While the formula to buy low and sell high may sound like an easy one, for many DIY emotional investors, this past quarter was quite the opposite. January was a classic time to sell low (when panic was high) and March was a time to buy back at higher prices (fueled by the confidence in the bandwagon rebound). The result in this is a REAL realized loss.

 

Those working with a professional advisor or those who were disciplined enough to stay the course rode the roller coaster without realizing any loss. Even better are the ones who added to quality positions to take advantage of ‘cheap’ prices.

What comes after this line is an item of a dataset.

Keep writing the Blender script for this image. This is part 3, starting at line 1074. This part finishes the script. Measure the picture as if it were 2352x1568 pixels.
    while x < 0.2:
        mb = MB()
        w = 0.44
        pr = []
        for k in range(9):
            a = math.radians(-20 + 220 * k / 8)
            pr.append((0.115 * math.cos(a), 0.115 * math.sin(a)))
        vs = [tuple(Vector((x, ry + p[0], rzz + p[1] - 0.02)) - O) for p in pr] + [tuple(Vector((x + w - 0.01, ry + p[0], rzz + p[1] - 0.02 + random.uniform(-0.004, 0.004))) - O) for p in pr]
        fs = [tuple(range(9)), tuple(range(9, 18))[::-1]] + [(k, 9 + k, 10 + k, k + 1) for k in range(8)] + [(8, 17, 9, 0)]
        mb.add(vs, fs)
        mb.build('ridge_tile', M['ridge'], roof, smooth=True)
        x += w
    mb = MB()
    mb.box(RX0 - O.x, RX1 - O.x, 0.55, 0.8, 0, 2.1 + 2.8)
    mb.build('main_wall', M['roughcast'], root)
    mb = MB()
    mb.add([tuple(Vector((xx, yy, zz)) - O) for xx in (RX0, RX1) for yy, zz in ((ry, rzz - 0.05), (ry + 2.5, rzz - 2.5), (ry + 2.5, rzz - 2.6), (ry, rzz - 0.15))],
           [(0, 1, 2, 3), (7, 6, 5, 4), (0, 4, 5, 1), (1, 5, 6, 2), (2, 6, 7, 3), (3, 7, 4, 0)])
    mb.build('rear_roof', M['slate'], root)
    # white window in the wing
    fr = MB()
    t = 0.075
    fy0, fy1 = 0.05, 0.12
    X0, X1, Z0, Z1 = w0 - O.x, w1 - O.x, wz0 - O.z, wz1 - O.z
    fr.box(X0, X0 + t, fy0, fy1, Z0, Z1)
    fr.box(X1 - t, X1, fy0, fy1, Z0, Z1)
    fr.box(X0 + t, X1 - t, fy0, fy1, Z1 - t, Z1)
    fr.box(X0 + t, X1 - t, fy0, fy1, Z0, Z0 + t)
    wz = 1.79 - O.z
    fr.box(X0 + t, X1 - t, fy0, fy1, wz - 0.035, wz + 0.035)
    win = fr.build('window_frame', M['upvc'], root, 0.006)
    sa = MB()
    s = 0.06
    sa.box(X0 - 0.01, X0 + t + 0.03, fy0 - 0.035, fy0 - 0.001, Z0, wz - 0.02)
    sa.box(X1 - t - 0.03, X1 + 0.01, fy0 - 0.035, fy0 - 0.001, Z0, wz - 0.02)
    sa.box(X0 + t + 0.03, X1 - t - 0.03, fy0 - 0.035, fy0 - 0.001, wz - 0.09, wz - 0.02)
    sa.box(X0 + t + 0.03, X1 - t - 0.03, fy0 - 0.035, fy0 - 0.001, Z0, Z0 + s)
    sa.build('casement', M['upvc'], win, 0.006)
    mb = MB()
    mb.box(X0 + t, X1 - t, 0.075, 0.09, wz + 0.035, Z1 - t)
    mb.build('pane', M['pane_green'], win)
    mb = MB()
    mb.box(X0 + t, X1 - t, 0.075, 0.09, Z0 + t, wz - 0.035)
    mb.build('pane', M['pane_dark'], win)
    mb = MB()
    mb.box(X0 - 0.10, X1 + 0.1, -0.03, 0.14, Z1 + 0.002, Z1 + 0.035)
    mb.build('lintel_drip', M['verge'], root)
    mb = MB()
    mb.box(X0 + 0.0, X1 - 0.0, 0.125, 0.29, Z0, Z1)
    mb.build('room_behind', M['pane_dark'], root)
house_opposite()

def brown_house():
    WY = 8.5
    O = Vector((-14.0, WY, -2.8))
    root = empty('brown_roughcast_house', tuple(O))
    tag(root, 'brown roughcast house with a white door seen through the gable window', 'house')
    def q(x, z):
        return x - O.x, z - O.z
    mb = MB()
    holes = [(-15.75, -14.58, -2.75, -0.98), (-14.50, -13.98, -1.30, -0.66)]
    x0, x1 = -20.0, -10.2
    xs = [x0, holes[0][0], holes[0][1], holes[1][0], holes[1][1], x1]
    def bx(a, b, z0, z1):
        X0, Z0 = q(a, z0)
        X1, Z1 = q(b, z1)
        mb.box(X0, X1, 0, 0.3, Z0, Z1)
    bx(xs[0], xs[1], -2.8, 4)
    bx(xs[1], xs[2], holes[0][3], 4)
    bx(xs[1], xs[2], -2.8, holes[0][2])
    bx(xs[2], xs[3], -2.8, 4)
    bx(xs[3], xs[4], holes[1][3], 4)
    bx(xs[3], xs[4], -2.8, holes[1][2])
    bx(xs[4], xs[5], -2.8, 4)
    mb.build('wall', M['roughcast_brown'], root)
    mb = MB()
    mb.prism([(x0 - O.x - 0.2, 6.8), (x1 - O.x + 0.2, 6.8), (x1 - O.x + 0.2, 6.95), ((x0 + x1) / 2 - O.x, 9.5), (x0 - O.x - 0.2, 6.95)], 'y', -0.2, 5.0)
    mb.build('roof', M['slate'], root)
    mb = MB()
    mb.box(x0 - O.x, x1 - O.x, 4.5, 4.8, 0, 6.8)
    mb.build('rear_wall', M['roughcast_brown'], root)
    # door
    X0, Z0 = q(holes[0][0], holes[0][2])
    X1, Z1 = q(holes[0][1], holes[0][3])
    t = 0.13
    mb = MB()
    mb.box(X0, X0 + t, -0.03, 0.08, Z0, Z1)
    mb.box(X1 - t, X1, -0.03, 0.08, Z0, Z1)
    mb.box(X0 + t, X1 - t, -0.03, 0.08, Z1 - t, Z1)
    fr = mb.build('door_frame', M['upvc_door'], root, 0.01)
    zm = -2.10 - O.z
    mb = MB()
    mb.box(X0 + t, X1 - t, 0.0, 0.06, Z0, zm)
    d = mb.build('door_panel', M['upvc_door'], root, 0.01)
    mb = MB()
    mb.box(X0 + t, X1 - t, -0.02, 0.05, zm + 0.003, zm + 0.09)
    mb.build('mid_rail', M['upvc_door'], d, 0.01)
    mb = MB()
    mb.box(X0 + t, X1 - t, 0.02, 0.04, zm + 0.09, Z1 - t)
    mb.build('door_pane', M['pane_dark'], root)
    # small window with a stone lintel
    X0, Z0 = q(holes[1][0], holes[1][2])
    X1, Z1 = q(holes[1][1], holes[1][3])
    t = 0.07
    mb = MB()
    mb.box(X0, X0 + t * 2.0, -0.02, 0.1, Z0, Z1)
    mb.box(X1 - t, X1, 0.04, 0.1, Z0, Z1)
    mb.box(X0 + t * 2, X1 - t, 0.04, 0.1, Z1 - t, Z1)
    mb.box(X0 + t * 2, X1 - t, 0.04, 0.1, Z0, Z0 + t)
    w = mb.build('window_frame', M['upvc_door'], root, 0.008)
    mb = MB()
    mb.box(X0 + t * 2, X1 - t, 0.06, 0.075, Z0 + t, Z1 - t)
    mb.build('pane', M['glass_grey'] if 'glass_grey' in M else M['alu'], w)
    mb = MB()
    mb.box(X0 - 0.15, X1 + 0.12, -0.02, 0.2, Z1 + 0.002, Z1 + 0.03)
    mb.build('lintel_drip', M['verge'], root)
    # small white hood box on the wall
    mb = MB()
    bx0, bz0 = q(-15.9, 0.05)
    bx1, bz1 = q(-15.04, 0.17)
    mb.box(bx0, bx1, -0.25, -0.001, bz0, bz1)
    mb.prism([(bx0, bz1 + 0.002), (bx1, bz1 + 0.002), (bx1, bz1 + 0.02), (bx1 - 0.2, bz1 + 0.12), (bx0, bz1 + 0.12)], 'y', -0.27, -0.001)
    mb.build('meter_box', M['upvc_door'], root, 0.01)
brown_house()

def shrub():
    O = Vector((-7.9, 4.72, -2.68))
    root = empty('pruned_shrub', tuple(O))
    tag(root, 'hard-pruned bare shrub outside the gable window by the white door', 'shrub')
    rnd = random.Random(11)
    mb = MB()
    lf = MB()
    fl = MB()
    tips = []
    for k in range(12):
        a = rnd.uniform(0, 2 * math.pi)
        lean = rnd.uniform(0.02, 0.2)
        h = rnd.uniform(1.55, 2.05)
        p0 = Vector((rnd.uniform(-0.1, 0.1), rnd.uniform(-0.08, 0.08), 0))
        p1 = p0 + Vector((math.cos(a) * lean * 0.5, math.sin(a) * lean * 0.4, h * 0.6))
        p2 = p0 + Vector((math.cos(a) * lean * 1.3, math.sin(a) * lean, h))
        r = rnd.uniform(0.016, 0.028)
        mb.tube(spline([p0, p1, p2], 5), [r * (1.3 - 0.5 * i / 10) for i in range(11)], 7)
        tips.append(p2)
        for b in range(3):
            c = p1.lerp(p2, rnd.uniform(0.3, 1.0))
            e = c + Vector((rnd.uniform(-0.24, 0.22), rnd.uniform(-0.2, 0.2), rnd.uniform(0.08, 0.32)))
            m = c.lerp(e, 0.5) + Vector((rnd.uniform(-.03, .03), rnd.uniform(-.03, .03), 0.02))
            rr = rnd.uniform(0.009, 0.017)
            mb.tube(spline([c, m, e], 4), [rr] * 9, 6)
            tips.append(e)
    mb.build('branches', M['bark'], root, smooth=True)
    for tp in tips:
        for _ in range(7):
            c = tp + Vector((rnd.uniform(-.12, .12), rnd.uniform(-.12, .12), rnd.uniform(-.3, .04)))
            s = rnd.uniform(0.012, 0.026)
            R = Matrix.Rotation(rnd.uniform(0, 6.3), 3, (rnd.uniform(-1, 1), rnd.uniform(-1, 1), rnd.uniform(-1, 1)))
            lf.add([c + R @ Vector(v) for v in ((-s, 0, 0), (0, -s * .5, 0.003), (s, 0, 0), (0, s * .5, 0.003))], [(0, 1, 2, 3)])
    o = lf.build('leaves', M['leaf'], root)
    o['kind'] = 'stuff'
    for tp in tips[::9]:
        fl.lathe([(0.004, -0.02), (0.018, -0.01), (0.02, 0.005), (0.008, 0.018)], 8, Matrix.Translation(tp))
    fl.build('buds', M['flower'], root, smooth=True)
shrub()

The result in this scenario was a positive one and a vital step in conquering emotion as a quest to become, as Benjamin Graham (one of the best investors to ever live) calls it, an “intelligent investor”.

 

One of my personal favourite quotes from Benjamin Graham's world famous book 'The Intelligent Investor', is "the intelligent investor is a realist who sells to optimists and buys from pessimists."

 

Simply put, our money is emotional. We work very hard to earn it and so it makes absolute organic sense that one would feel emotional about the direction their portfolio takes during volatile and turbulent times. While volatility isn’t a new aspect of financial markets, it seems to catch investors off guard every time by pulling at their heart strings and whispering things like “but this time could be different…”

 

So, the next time you feel the market panic spreading (this will happen again, I promise you), don’t let yourself be fooled. Talk to a professional you trust, re-visit your long-term plan and assess your portfolio as a whole to make sure that it is comprised of good quality companies you are proud to own for the long term, companies that are able to survive the ebbs and flows of the market and companies you would be excited to scoop up more of while they are on sale.

 

This is why a disciplined investment approach, at its core, is based on diversification and asset allocation and further complimented by research, reporting and analysis. Working with an investment professional helps you to make sense of the noise and guides you to go beyond investment management to implement a full wealth management strategy that incorporates the financial planning, tax planning, estate planning and insurance planning necessary to keep more of what you’ve worked so hard to build.